┌──

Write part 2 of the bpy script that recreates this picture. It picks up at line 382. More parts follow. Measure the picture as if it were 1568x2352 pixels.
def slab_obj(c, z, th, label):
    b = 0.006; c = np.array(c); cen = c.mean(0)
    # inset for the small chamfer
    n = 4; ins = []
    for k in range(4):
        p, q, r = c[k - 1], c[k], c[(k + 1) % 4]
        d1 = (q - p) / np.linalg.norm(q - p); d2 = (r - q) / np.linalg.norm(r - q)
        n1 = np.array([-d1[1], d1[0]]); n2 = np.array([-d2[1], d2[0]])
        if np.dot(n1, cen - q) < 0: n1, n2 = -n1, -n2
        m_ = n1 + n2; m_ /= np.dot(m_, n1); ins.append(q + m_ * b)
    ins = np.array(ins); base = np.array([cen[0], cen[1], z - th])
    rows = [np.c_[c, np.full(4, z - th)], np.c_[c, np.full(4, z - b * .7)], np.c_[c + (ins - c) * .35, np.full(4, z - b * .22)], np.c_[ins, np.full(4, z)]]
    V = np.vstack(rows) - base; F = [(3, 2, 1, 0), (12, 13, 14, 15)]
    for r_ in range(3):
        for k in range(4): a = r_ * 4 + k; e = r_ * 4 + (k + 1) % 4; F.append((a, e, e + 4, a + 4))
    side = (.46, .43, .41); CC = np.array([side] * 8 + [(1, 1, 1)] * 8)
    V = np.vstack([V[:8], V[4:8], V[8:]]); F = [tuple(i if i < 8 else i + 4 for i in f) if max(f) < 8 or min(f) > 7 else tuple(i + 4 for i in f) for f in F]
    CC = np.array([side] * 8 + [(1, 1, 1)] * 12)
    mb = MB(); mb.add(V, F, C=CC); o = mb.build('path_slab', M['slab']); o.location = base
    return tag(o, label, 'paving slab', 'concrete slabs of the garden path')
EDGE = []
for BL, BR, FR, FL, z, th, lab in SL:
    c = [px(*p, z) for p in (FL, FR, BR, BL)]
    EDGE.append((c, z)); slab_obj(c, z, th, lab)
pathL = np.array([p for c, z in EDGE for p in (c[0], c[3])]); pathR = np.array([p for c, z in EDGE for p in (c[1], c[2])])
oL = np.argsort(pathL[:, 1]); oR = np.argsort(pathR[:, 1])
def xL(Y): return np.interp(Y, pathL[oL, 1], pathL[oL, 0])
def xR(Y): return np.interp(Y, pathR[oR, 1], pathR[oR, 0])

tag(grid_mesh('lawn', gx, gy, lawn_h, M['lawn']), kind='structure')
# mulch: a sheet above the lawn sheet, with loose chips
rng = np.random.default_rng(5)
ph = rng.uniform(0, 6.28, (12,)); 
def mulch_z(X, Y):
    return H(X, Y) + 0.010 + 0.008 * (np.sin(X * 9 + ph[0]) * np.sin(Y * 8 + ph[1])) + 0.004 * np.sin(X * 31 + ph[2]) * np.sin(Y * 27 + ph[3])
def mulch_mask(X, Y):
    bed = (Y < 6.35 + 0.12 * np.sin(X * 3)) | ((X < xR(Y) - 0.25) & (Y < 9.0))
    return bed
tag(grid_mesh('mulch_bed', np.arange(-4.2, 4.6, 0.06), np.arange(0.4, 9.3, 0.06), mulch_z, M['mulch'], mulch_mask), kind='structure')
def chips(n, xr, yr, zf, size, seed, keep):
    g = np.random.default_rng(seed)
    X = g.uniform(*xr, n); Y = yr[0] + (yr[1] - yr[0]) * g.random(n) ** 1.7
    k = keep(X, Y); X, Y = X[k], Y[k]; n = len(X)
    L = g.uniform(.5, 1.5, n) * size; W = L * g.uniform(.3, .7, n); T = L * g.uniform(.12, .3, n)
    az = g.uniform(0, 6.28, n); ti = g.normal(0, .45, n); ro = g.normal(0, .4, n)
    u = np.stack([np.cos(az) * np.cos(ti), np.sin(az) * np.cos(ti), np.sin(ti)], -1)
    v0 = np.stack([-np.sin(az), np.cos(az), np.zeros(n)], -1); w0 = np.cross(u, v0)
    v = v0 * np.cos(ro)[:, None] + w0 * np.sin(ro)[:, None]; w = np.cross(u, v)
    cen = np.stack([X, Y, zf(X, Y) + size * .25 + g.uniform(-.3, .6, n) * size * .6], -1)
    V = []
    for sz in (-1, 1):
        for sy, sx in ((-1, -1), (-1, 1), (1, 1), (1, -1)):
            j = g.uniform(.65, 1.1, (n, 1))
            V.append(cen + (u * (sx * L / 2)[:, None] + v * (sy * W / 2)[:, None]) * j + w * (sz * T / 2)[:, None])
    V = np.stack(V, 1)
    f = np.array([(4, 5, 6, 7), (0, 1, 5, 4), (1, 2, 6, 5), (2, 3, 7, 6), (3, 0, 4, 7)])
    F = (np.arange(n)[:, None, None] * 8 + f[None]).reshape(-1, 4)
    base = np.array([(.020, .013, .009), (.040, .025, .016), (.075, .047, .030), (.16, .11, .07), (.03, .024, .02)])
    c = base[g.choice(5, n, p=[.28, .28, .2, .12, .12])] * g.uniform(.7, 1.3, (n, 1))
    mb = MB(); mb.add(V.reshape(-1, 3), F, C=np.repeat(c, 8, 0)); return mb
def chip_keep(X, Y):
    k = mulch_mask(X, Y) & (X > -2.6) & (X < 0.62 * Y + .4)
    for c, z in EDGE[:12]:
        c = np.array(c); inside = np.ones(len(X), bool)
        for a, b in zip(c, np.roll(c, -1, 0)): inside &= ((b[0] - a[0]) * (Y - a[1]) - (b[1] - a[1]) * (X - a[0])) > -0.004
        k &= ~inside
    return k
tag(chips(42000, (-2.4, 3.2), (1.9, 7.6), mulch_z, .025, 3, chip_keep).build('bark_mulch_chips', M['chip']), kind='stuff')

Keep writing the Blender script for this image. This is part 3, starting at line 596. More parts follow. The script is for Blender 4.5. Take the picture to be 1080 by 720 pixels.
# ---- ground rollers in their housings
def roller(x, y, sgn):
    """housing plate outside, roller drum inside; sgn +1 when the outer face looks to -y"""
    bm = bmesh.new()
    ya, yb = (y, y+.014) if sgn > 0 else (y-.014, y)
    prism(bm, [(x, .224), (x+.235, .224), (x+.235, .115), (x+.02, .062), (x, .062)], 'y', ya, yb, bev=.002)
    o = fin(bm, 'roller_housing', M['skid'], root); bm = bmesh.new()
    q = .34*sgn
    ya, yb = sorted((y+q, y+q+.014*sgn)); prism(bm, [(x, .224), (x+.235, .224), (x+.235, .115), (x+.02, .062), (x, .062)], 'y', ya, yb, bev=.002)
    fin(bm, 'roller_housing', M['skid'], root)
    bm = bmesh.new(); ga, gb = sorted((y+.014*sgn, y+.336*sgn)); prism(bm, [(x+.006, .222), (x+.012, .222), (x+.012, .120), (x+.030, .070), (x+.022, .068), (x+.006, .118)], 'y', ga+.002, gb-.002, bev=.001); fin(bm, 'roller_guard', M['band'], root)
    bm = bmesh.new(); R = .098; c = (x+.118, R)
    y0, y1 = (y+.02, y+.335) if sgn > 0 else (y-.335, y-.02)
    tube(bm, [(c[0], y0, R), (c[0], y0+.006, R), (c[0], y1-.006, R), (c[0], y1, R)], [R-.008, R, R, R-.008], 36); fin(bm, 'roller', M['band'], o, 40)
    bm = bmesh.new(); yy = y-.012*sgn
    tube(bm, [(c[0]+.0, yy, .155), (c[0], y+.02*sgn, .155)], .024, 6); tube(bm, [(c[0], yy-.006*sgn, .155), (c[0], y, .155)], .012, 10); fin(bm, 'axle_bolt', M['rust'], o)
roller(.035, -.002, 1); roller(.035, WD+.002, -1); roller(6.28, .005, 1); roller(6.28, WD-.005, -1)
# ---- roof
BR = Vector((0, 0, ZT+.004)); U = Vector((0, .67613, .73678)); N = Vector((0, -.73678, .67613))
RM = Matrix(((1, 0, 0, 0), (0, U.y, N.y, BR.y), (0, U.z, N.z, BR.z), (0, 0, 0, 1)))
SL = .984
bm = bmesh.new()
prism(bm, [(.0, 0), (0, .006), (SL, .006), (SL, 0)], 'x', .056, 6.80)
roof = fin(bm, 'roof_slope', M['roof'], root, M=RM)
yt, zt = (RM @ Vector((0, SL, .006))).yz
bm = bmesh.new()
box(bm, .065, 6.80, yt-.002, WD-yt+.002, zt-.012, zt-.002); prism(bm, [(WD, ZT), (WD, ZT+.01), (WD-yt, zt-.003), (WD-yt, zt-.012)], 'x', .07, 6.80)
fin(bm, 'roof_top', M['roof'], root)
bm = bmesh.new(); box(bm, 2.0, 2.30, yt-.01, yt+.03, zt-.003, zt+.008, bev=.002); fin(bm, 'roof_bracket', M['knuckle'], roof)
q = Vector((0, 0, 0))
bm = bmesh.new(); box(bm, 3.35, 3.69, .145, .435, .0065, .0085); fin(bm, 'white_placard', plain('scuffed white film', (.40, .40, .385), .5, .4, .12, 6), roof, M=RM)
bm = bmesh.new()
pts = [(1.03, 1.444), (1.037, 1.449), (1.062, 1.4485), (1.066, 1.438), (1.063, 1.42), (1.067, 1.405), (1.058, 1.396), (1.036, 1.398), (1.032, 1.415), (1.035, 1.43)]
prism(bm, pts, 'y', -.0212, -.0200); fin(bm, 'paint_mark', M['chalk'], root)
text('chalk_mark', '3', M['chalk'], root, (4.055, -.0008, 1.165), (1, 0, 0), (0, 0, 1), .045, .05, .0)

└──

* YOUR TASK: Transcribe the records above exactly, beginning at the line that contains "CC = np.array([side] * 8 + [(1, 1, 1)] * 12)" and ending with the line that contains "def xR(Y): return", both included, and nothing else.

* ANSWER FOR THE TASK:
    CC = np.array([side] * 8 + [(1, 1, 1)] * 12)
    mb = MB(); mb.add(V, F, C=CC); o = mb.build('path_slab', M['slab']); o.location = base
    return tag(o, label, 'paving slab', 'concrete slabs of the garden path')
EDGE = []
for BL, BR, FR, FL, z, th, lab in SL:
    c = [px(*p, z) for p in (FL, FR, BR, BL)]
    EDGE.append((c, z)); slab_obj(c, z, th, lab)
pathL = np.array([p for c, z in EDGE for p in (c[0], c[3])]); pathR = np.array([p for c, z in EDGE for p in (c[1], c[2])])
oL = np.argsort(pathL[:, 1]); oR = np.argsort(pathR[:, 1])
def xL(Y): return np.interp(Y, pathL[oL, 1], pathL[oL, 0])
def xR(Y): return np.interp(Y, pathR[oR, 1], pathR[oR, 0])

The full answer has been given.